EXERCISE | Output exactly, and only, the lines from the line containing "Write part 4" through the line containing "return V, faces", both included.

[Stored records]
+++++

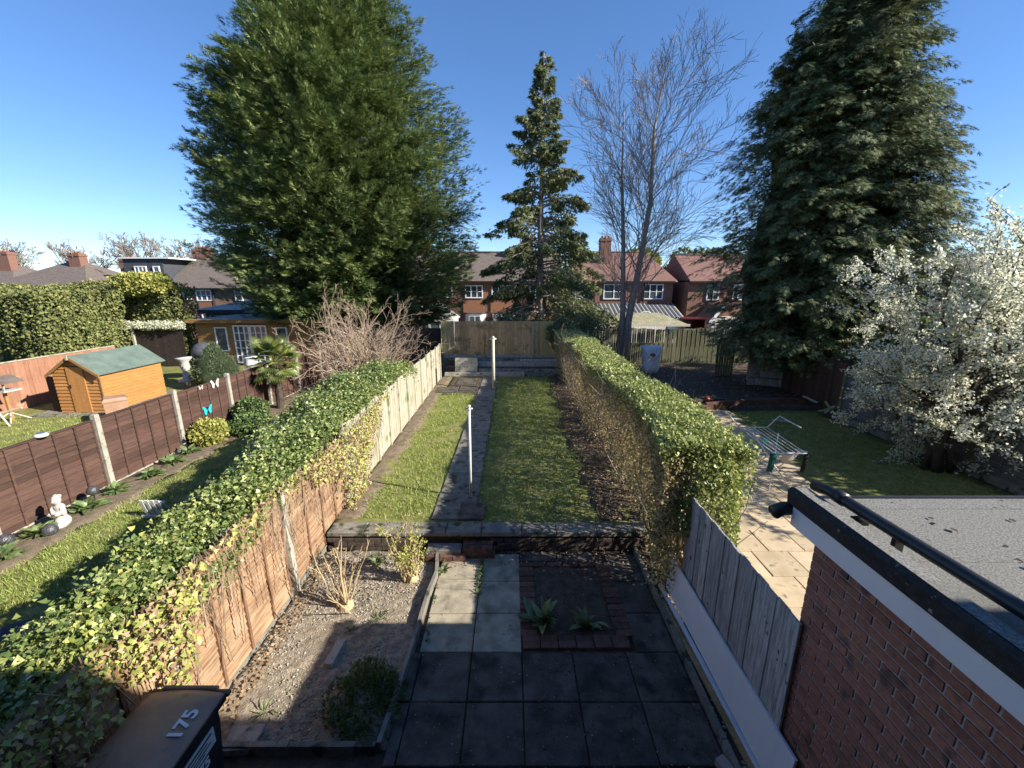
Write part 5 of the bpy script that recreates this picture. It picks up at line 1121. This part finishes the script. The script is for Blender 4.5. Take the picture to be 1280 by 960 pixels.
b.f = [(j*16+k, j*16+(k+1)%16, (j+1)*16+(k+1)%16, (j+1)*16+k) for j in range(4) for k in range(16)] + [tuple(range(16))[::-1], tuple(64+k for k in range(16))]
part('bag_body', b, M['bagw'], o, True); part('hole', MB().tube([(6.7,19.20,.98),(6.7,19.16,.98)], .13, 16), M['black'], o); part('strap', MB().tube([(6.38,19.15,1.25),(6.52,19.14,1.0),(6.7,19.13,.84),(6.9,19.14,1.0),(7.05,19.15,1.28)], .035, 6), M['white'], o, True)
part('strap', MB().tube([(7.0,19.17,.95),(7.02,19.2,.3)], .03, 6), M['white'], o)
o = thing('red_ball', 'small red ball on the end of the low brick wall', 'ball', (7.1,13.9,.3)); part('ball', MB().ell((7.1,14.3,.22),(.11,.11,.11),14,10), M['redp'], o, True)
tag(part('toy_cart', MB().obox((7.6,14.3,.2),(.4,.2,.1)).lathe([(.07,0),(.07,.04)],(7.45,14.18,.12),8).lathe([(.07,0),(.07,.04)],(7.75,14.18,.12),8), M['black']), 'dark toy lying beside the red ball on the raised lawn', 'toy')
# clothes airer
AX = .42
o = thing('clothes_airer', 'white folding clothes airer standing on the sunny patio', 'airer', (5.4,8.1,0))
def rods(nm, segs, r=.011, m=None):
    for a, b_ in segs: part(nm, MB().tube([(a[0]+AX,a[1],a[2]),(b_[0]+AX,b_[1],b_[2])], r*.95, 6), m or M['wmetal'], o, True)
rods('leg', (((5.05,7.9,0),(5.75,8.9,.95)),((5.55,7.9,0),(5.15,8.9,.95)),((5.05,8.9,0),(5.1,7.95,.9)),((5.75,8.9,0),(5.65,7.95,.9))), .013)
for k in range(7): rods('rail', (((5.0+.11*k,7.85,.9),(5.05+.11*k,9.3,.95)),), .008)
rods('frame_bar', (((4.98,7.85,.9),(5.68,7.85,.9)),((5.03,9.3,.95),(5.73,9.3,.95)),((5.0,8.6,.5),(5.7,8.6,.5)),((5.73,9.3,.95),(6.05,9.4,1.2)),((5.05,9.3,.95),(4.8,9.4,1.25)),((6.05,9.4,1.2),(6.1,8.7,1.15))), .014)
def cloth(lab, x, y, z, w, h, m):
    x += AX; b = MB(); n_ = 8
    for j in range(6):
        for k in range(n_): a = 2*math.pi*k/n_; r_ = w*(1-.25*j/5)*(1+.15*math.sin(3*a+j)); b.v.append((x+r_*math.cos(a), y+.45*r_*math.sin(a)+.01*j, z-h*j/5))
    b.f = [(j*n_+k,(j+1)*n_+k,(j+1)*n_+(k+1)%n_,j*n_+(k+1)%n_) for j in range(5) for k in range(n_)]+[tuple(range(n_)),tuple(40+k for k in range(n_))[::-1]]
    tag(part('hanging_cloth', b, m, None, True), lab, 'laundry')
cloth('dark teal cloth hanging from the left corner of the airer', 4.98, 7.83, .9, .08, .42, M['tealc']); cloth('black sock hanging from the right corner of the airer', 5.66, 7.83, .88, .055, .42, M['blkc']); cloth('small teal cloth pegged on the middle of the airer', 5.3, 8.6, .93, .07, .16, M['teal'])
cloth('pale frilly garment hanging between the two dark ones', 5.32, 7.85, .9, .16, .2, M['stonew'])
tag(part('paper_scrap', MB().obox((7.6,10.0,.05),(.3,.06,.01),(0,0,-.7)), M['white']), 'thin pale scrap lying on the shaded right lawn', 'scrap')
tag(part('timber_offcut', MB().obox((8.6,12.4,.05),(.5,.1,.04),(0,0,-.5)), M['pale']), 'pale timber offcut on the shaded lawn before the brick wall', 'timber')
o = thing('offcut_pile', 'pile of broken yellowish timber at the foot of the brown fence', 'timber', (10.9,13.4,0))
for k in range(9): part('offcut', MB().obox((10.7+random.uniform(-.4,.3),13.6+random.uniform(-1.0,.4),.12+.05*k*.5),(.5,.07,.04),(random.uniform(-.3,.3),random.uniform(-.4,.4),random.uniform(0,3))), M['yell'] if k%2 else M['pale'], o)

# ------------------------------------------------------------ beyond the right hand fence
bghedge('evergreen hedge added behind the grey fence, tall enough to shade the lawn', 12.2, 13.6, 0, 13.5, 0, 3.1, 22000, .12, M['cond'], .25, 7)  # hedge added to close the view; height set for shade on the lawn
for x, y, r_, h, lab in ((19.5,13,2.4,8,'evergreen tree added to shade the far lawn, nearer the tall conifer'),(22,9.5,2.6,7.5,'evergreen tree added to shade the far lawn, at the right edge')):  # added trees, mostly out of view, that cast shade on the far lawn
    t = thing('added_shade_tree', lab, 'tree', (x,y,0)); part('trunk', MB().tube([(x,y,-.1),(x,y,h*.8)],[.25,.05],7), M['barkd'], t)
    pf = [(.8,r_*.6),(2,r_*.95),(h*.5,r_),(h*.8,r_*.6),(h,.1)]; core((x,y,0), pf, .75, 1, CORE, t)
    plumes((x,y,0), pf, 380, 30, 1, 1.3, .34, M['cond'], t, 'foliage', rise=.4, droop=.2, seed=6)
terrace('brick_house', 'brown roofed house far off behind the blossom tree at the right edge', 30, 62, 42, 8, 4.6, 7.4, 'rtile', [(34,35.5,3,4.2,2),(40,41.5,3,4.2,2),(47,48.5,3,4.2,2)], wm='hbrickb', chim=((36,45,8.6,1.1),))
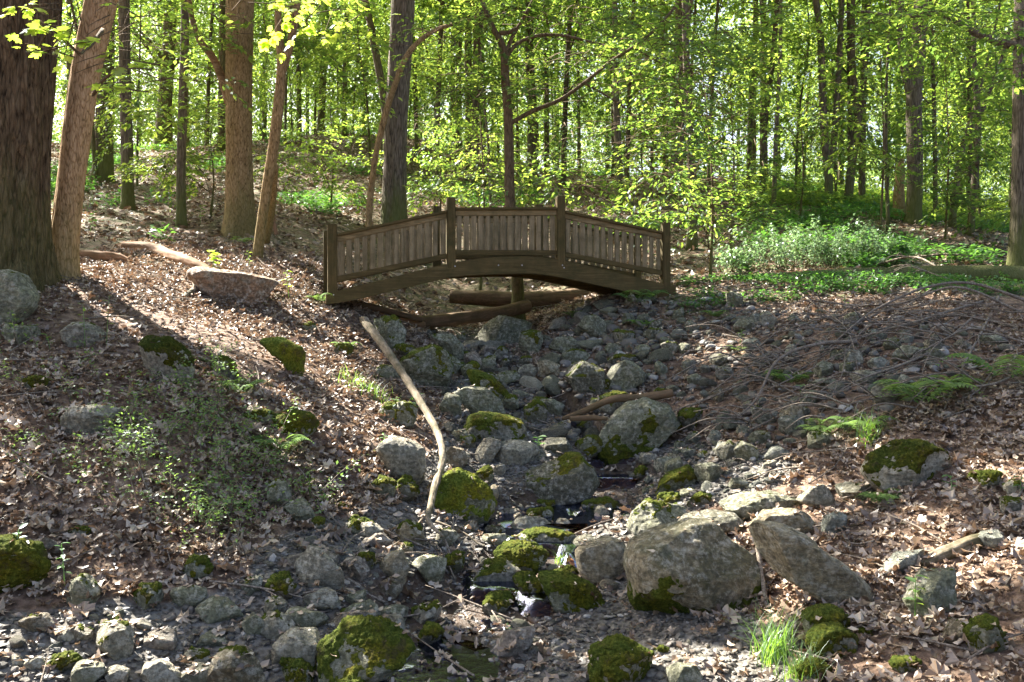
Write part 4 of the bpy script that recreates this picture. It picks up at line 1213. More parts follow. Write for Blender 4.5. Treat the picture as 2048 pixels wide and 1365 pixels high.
def tube(P, R, n=20, ring=10, amp=0.0, seed=0, flare=0.0, freq=None, cap=True, lobes=0, ridge=0):
    Q, r = smooth_path(P, R, n)
    T = np.gradient(Q, axis=0)
    T /= np.linalg.norm(T, axis=1)[:, None] + 1e-12
    up = np.array([0, 1.0, 0.02]) if abs(T[0, 2]) > .5 else np.array([0, 0.02, 1.0])
    A = np.cross(T, up); A /= np.linalg.norm(A, axis=1)[:, None]
    B = np.cross(T, A)
    th = np.linspace(0, 2 * math.pi, ring, endpoint=False)
    s = np.r_[0, np.cumsum(np.linalg.norm(np.diff(Q, axis=0), axis=1))]
    rr = np.repeat(r[:, None], ring, 1)
    if flare:
        fl = np.exp(-s / (r[0] * 1.6))[:, None]
        lob = 1 + 0.35 * np.sin(th * (lobes or 5) + seed)[None] * fl
        rr = rr * (1 + flare * fl * lob)
    if amp:
        fq = freq or 3.0
        c = np.stack([np.repeat(np.cos(th)[None], n, 0) * fq, np.repeat(np.sin(th)[None], n, 0) * fq, np.repeat((s / r.mean() * 0.35)[:, None], ring, 1)], -1).reshape(-1, 3)
        rr = rr * (1 + amp * fbm(c + seed * 3.3, 3, seed % 50).reshape(n, ring))
    if ridge:
        c = np.stack([np.cos(th)[None] * rr / .05, np.sin(th)[None] * rr / .05, np.repeat((s / .35)[:, None], ring, 1)], -1).reshape(-1, 3)
        rr = rr + ridge * (0.5 - 2.2 * np.abs(fbm(c + seed, 3, 17 + seed).reshape(n, ring)))
    V = Q[:, None] + rr[..., None] * (np.cos(th)[None, :, None] * A[:, None] + np.sin(th)[None, :, None] * B[:, None])
    V = V.reshape(-1, 3)
    i = np.arange(n * ring).reshape(n, ring)
    j = np.roll(i, -1, 1)
    Fq = np.stack([i[:-1], j[:-1], j[1:], i[1:]], -1).reshape(-1, 4)
    faces = [Fq]
    if cap:
        V = np.r_[V, [Q[0] - T[0] * r[0] * .1, Q[-1] + T[-1] * r[-1] * .3]]
        a, b = n * ring, n * ring + 1
        faces.append(np.r_[np.stack([j[0], i[0], np.full(ring, a)], -1), np.stack([i[-1], j[-1], np.full(ring, b)], -1)])
    return V, faces

def merge(parts):
    V, F3, F4 = [], [], []
    o = 0
    for v, fs in parts:
        V.append(v)
        for f in (fs if isinstance(fs, list) else [fs]):
            (F4 if f.shape[1] == 4 else F3).append(f + o)
        o += len(v)
    out = []
    if F4: out.append(np.concatenate(F4))
    if F3: out.append(np.concatenate(F3))
    return np.concatenate(V), out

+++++

COMPLETE ANSWER |
Write part 4 of the bpy script that recreates this picture. It picks up at line 1213. More parts follow. Write for Blender 4.5. Treat the picture as 2048 pixels wide and 1365 pixels high.
def tube(P, R, n=20, ring=10, amp=0.0, seed=0, flare=0.0, freq=None, cap=True, lobes=0, ridge=0):
    Q, r = smooth_path(P, R, n)
    T = np.gradient(Q, axis=0)
    T /= np.linalg.norm(T, axis=1)[:, None] + 1e-12
    up = np.array([0, 1.0, 0.02]) if abs(T[0, 2]) > .5 else np.array([0, 0.02, 1.0])
    A = np.cross(T, up); A /= np.linalg.norm(A, axis=1)[:, None]
    B = np.cross(T, A)
    th = np.linspace(0, 2 * math.pi, ring, endpoint=False)
    s = np.r_[0, np.cumsum(np.linalg.norm(np.diff(Q, axis=0), axis=1))]
    rr = np.repeat(r[:, None], ring, 1)
    if flare:
        fl = np.exp(-s / (r[0] * 1.6))[:, None]
        lob = 1 + 0.35 * np.sin(th * (lobes or 5) + seed)[None] * fl
        rr = rr * (1 + flare * fl * lob)
    if amp:
        fq = freq or 3.0
        c = np.stack([np.repeat(np.cos(th)[None], n, 0) * fq, np.repeat(np.sin(th)[None], n, 0) * fq, np.repeat((s / r.mean() * 0.35)[:, None], ring, 1)], -1).reshape(-1, 3)
        rr = rr * (1 + amp * fbm(c + seed * 3.3, 3, seed % 50).reshape(n, ring))
    if ridge:
        c = np.stack([np.cos(th)[None] * rr / .05, np.sin(th)[None] * rr / .05, np.repeat((s / .35)[:, None], ring, 1)], -1).reshape(-1, 3)
        rr = rr + ridge * (0.5 - 2.2 * np.abs(fbm(c + seed, 3, 17 + seed).reshape(n, ring)))
    V = Q[:, None] + rr[..., None] * (np.cos(th)[None, :, None] * A[:, None] + np.sin(th)[None, :, None] * B[:, None])
    V = V.reshape(-1, 3)
    i = np.arange(n * ring).reshape(n, ring)
    j = np.roll(i, -1, 1)
    Fq = np.stack([i[:-1], j[:-1], j[1:], i[1:]], -1).reshape(-1, 4)
    faces = [Fq]
    if cap:
        V = np.r_[V, [Q[0] - T[0] * r[0] * .1, Q[-1] + T[-1] * r[-1] * .3]]
        a, b = n * ring, n * ring + 1
        faces.append(np.r_[np.stack([j[0], i[0], np.full(ring, a)], -1), np.stack([i[-1], j[-1], np.full(ring, b)], -1)])
    return V, faces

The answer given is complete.